Today being the first day of autumn in the old Celtic calendar, and a gloomy Monday to boot, I find myself having some gloomy thoughts about computers.
- Computers as we know them today, Turing-complete programmable Von Neumann machines, have their origins in World War II. Early examples include the Z3 and Colossus (used at Bletchley Park to crack Nazi communications). They were weapons, albeit esoteric ones operated by REMFs far from the front lines.
- One could argue that the history of post-WWII computing is the history of the search for civilian applications for computers, making them useful for tasks beyond aiming artillery, cracking enemy communications, and building atomic bombs.
- Computers are still weapons, even when used for peaceful tasks. An informational war rages all around us, a multilateral dogfight involving nation-states, corporations, criminal syndicates, and individual actors. It’s often all a non-combatant like me can do to avoid getting dragged into this mess.
- It may be possible to frame the necessity for Free Software in terms of the Second Amendment to persuade right-wing types who might otherwise view FOSS as a leftist conspiracy, but at what price?

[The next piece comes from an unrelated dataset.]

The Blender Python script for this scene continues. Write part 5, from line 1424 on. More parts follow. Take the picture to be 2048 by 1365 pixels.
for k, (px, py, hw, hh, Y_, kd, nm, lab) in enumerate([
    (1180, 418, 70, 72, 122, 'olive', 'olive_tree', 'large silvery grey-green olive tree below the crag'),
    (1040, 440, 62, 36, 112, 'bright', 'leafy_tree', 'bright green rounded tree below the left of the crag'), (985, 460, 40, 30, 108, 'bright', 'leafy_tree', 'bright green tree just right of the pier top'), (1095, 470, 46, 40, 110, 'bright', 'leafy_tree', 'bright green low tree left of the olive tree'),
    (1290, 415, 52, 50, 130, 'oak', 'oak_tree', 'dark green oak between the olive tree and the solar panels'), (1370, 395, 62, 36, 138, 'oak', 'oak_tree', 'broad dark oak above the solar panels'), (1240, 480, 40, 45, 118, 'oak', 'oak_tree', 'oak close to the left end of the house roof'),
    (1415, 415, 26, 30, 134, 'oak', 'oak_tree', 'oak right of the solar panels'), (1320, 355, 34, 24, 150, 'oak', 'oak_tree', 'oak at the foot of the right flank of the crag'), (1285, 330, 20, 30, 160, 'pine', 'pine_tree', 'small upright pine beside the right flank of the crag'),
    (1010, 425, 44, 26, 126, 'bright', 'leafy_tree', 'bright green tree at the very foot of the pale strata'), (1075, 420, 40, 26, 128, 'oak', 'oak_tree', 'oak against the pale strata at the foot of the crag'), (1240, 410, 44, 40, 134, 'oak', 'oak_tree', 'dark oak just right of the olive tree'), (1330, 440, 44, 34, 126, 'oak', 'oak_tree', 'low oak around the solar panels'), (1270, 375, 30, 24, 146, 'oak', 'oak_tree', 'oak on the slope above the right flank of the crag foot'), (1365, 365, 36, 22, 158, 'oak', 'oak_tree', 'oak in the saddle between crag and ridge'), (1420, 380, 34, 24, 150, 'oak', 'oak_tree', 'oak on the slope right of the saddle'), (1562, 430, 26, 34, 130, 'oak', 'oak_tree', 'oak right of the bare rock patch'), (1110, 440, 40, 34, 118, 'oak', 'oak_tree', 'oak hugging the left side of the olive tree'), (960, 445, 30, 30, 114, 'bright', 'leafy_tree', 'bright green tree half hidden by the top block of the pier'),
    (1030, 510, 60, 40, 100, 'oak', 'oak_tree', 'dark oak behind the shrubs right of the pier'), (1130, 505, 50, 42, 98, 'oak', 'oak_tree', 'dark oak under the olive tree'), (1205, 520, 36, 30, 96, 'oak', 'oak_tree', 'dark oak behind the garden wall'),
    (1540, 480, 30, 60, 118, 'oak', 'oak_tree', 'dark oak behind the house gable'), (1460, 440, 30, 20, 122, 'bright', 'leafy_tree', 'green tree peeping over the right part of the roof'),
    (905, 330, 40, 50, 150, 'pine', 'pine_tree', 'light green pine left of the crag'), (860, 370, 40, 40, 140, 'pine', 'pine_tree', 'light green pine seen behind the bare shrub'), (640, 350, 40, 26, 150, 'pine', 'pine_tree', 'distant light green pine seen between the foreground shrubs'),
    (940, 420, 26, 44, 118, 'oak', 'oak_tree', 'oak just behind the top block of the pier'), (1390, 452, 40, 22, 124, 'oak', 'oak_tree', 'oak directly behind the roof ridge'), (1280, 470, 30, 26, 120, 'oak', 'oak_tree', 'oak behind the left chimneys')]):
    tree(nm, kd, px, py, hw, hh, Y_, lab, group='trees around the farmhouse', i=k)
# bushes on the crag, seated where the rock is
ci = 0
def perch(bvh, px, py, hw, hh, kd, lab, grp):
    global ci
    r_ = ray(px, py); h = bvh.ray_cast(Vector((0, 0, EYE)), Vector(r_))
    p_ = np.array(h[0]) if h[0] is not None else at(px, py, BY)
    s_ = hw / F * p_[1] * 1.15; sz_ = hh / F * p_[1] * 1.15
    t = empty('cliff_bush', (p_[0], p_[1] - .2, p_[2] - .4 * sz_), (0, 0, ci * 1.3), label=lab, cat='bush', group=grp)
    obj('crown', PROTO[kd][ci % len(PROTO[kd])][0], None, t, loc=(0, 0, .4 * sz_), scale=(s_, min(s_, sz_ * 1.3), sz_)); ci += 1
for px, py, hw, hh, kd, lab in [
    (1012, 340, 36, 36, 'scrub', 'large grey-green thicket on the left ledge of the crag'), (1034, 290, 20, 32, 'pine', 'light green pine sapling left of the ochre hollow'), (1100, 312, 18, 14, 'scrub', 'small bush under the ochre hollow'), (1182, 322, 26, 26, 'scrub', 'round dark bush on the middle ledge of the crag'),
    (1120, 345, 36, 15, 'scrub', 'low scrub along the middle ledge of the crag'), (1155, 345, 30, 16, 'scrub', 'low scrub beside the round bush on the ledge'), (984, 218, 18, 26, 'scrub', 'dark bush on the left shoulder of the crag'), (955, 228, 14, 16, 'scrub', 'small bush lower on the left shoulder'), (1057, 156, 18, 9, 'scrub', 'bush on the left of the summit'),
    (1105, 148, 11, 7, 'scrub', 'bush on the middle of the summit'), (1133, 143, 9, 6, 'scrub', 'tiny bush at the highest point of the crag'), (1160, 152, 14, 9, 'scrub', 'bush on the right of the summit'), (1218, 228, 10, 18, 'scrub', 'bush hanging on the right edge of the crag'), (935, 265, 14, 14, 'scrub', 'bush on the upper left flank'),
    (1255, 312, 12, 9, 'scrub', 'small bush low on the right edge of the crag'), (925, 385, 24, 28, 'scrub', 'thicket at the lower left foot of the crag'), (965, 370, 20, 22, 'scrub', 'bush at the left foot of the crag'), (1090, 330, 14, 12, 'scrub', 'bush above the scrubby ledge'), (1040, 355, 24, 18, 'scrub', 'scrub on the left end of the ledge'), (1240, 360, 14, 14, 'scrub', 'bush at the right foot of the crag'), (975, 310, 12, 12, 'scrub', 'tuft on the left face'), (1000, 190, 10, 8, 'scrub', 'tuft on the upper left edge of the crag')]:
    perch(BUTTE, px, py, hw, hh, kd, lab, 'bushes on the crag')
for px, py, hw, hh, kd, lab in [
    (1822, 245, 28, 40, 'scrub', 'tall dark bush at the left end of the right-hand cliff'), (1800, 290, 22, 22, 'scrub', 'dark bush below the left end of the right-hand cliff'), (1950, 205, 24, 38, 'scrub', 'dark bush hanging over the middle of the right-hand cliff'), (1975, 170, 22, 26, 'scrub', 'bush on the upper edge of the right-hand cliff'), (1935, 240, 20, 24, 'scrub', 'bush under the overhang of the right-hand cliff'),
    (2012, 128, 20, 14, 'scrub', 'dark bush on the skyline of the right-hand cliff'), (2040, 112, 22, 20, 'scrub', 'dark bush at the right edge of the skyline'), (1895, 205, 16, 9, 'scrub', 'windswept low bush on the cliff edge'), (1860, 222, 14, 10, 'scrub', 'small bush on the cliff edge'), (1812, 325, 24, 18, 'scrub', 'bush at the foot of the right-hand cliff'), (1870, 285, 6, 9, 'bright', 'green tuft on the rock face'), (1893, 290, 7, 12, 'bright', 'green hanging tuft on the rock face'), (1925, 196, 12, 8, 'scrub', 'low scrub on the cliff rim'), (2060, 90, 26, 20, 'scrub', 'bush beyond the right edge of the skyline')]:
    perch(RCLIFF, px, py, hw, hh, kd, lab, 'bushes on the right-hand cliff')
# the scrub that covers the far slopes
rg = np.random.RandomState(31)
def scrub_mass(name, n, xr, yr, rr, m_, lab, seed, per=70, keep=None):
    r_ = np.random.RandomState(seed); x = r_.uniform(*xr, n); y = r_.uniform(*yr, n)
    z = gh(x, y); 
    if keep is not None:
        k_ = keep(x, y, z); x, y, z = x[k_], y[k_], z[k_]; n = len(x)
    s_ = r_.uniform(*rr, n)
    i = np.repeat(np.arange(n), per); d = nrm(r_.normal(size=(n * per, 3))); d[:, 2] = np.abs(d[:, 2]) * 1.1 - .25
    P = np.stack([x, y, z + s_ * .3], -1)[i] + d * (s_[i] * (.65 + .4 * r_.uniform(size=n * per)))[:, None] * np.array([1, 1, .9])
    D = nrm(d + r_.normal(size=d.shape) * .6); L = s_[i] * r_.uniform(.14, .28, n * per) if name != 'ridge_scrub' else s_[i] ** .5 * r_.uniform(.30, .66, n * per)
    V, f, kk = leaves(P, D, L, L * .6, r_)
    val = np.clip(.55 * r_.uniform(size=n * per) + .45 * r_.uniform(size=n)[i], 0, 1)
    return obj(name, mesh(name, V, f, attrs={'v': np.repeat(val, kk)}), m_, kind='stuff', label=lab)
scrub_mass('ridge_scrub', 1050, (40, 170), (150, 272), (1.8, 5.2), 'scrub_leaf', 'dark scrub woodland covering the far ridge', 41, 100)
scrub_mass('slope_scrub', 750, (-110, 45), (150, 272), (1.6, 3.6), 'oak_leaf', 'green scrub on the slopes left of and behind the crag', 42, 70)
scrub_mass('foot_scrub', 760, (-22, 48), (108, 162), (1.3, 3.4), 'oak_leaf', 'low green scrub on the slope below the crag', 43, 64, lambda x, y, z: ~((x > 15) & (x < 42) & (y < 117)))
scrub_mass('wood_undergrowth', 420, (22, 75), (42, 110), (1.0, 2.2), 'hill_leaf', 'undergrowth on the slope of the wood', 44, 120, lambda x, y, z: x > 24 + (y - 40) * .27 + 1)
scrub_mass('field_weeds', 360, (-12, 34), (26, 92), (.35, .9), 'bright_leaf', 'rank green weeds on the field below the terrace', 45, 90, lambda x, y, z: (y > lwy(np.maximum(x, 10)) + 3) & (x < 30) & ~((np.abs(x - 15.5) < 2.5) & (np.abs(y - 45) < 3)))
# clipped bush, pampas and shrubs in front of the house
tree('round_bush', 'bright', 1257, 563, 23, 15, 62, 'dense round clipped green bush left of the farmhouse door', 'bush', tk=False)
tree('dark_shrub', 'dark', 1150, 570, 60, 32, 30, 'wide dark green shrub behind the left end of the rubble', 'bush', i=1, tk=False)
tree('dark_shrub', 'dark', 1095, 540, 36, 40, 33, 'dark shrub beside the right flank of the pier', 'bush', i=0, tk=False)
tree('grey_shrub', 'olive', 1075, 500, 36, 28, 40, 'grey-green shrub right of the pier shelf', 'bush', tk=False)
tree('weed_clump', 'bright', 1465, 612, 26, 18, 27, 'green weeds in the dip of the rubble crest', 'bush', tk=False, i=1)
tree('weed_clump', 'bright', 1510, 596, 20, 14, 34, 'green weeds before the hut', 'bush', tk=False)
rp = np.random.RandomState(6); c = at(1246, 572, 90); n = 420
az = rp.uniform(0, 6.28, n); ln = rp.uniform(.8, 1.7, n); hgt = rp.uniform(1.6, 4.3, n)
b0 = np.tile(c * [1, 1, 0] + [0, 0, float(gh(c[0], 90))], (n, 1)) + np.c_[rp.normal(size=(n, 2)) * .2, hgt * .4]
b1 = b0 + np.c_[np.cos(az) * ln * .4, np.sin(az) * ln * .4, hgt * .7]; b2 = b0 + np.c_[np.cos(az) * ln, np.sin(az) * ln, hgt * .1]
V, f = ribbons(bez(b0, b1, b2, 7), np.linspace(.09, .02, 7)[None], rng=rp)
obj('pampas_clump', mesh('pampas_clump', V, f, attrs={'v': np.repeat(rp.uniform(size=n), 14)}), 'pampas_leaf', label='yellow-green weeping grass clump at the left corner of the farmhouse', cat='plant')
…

- Perhaps I should be grateful that computers don’t commonly come in camoflage.
- Because computers are weapons, it is easy to dismiss the ACM’s code of ethics as a hollow farce, which many techies seem to do if they’ve even heard of it in the first place. Hell, I probably don’t live up to it myself, and I should probably feel guilty about that but ethics don’t pay the rent.
There are all sorts of implications, many of them nasty, and I’d rather not think too deeply about them because my day job depends on my willingness to program computers instead of taking a sledgehammer to every FCC Class B computing device in reach while staging a one-man Butlerian Jihad. After all, a single exasperated man with a blunt instrument does not a Luddite revolution make.
Nevertheless, even if this seems like heresy coming from somebody like me, computers may have been a bigger mistake than the development of nuclear weapons.